##### Data section
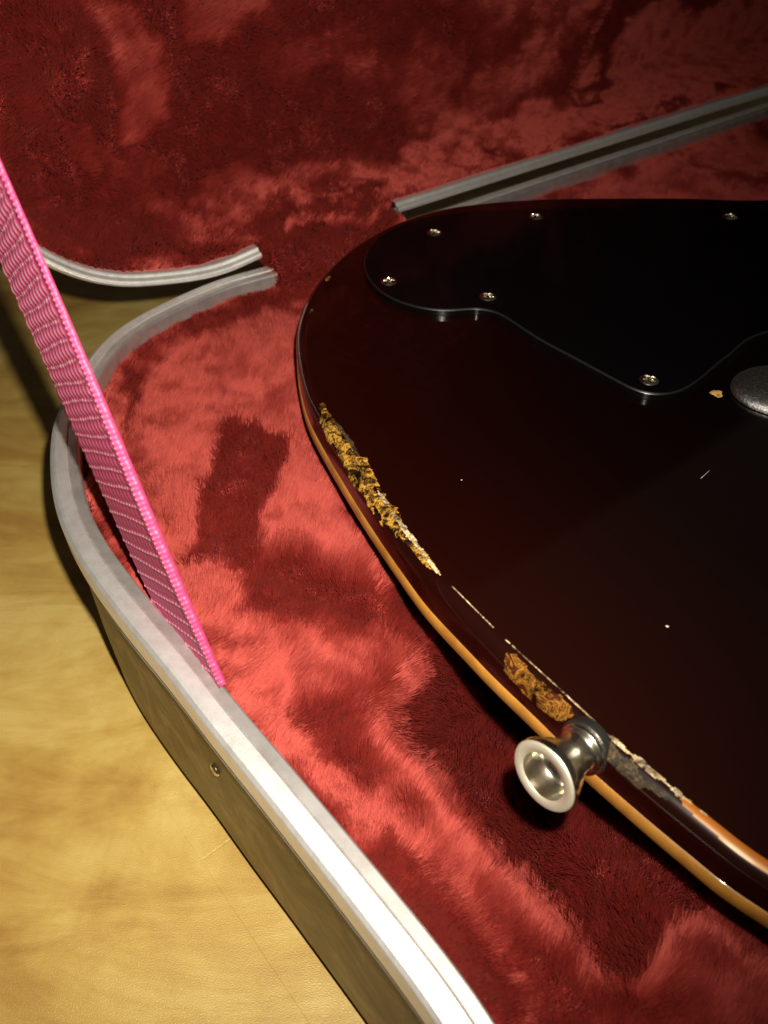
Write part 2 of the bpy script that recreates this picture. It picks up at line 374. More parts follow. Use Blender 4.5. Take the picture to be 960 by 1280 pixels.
# the pile is pressed down under the guitar
h = np.where(gd < .002, np.minimum(h, GT - .040 - .008), h)
h = h + (GT - .022 - .006 - h) * 0
h = np.maximum(h, .012)
ids = -np.ones(A.shape, int); keep = dd > -.0025; ids[keep] = np.arange(keep.sum())
base0 = np.array([O[0], O[1], 0])
PT = base0 + A[..., None] * HD + Bq[..., None] * IN + h[..., None] * Z3
V = PT[keep]
q = np.stack([ids[:-1, :-1], ids[:-1, 1:], ids[1:, 1:], ids[1:, :-1]], -1).reshape(-1, 4); q = q[(q >= 0).all(1)][:, ::-1] if False else q[(q >= 0).all(1)]
lin = P('shell_lining', V, q, M_back)
LOWER_V, LOWER_Q = V, q; LOWER_L = (.45 + .55 * sstep(dd[keep], 0, .014)) * sstep(dd[keep], -.001, .0005)

# lid lining: height field e(a, c)
linner = LIDP - NRM * .0046
xa2 = np.arange(-.17, AEND + .03, .0025); xc = np.r_[np.arange(.002, .03, .0011), np.arange(.03, CW, .003)]
A2_, C2 = np.meshgrid(xa2, xc, indexing='ij')
ins2 = in_poly(A2_, C2, linner[::3]); d2 = dist_poly(A2_, C2, linner[::5]); d2 = np.where(ins2, d2, -d2)
pk2 = np.stack([A2_.ravel(), C2.ravel()], 1)
m1 = fbm(pk2, .07, 21).reshape(A2_.shape); m2 = fbm(pk2, .022, 31).reshape(A2_.shape)
depth = .040 + .016 * 0
def lidac(x, y, e): q = rayplane(x, y, LC(0, 0, e), LE) - LO; return float(q @ HD), float(q @ LU)
s0, s1 = lidac(716, 112, .040), lidac(758, 2, .040)
a_st = s0[0] + (C2 - s0[1]) * (s1[0] - s0[0]) / (s1[1] - s0[1])
deep = sstep(A2_, a_st, a_st + .006)
e_ = .0038 + (depth + .024 * deep) * (1 - (1 - np.clip(d2 / .0155, 0, 1)) ** 2.2) + .0028 * m1 + .0018 * m2 * sstep(d2, 0, .01)
e_ = np.minimum(e_, .0625); e_ = e_ - .012 * np.exp(-((A2_ + .055) / .012) ** 2 - ((C2 - .075) / .016) ** 2)
ids = -np.ones(A2_.shape, int); keep = d2 > -.0040; ids[keep] = np.arange(keep.sum())
PT2 = LO + A2_[..., None] * HD + C2[..., None] * LU + e_[..., None] * LE
LV = PT2[keep]; LID_L = (.35 + .65 * sstep(d2[keep], 0, .014)) * sstep(d2[keep], -.0012, .0003); q2 = np.stack([ids[:-1, :-1], ids[:-1, 1:], ids[1:, 1:], ids[1:, :-1]], -1).reshape(-1, 4); LQ = q2[(q2 >= 0).all(1)]
P('lid_lining', LV, LQ, M_back)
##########
### Set problem
Pictures stay out. Repeat only the lines from the beginning of the data through the line that has "LOWER_V, LOWER_Q = V, q;".

### Result of the exercise
Write part 2 of the bpy script that recreates this picture. It picks up at line 374. More parts follow. Use Blender 4.5. Take the picture to be 960 by 1280 pixels.
# the pile is pressed down under the guitar
h = np.where(gd < .002, np.minimum(h, GT - .040 - .008), h)
h = h + (GT - .022 - .006 - h) * 0
h = np.maximum(h, .012)
ids = -np.ones(A.shape, int); keep = dd > -.0025; ids[keep] = np.arange(keep.sum())
base0 = np.array([O[0], O[1], 0])
PT = base0 + A[..., None] * HD + Bq[..., None] * IN + h[..., None] * Z3
V = PT[keep]
q = np.stack([ids[:-1, :-1], ids[:-1, 1:], ids[1:, 1:], ids[1:, :-1]], -1).reshape(-1, 4); q = q[(q >= 0).all(1)][:, ::-1] if False else q[(q >= 0).all(1)]
lin = P('shell_lining', V, q, M_back)
LOWER_V, LOWER_Q = V, q; LOWER_L = (.45 + .55 * sstep(dd[keep], 0, .014)) * sstep(dd[keep], -.001, .0005)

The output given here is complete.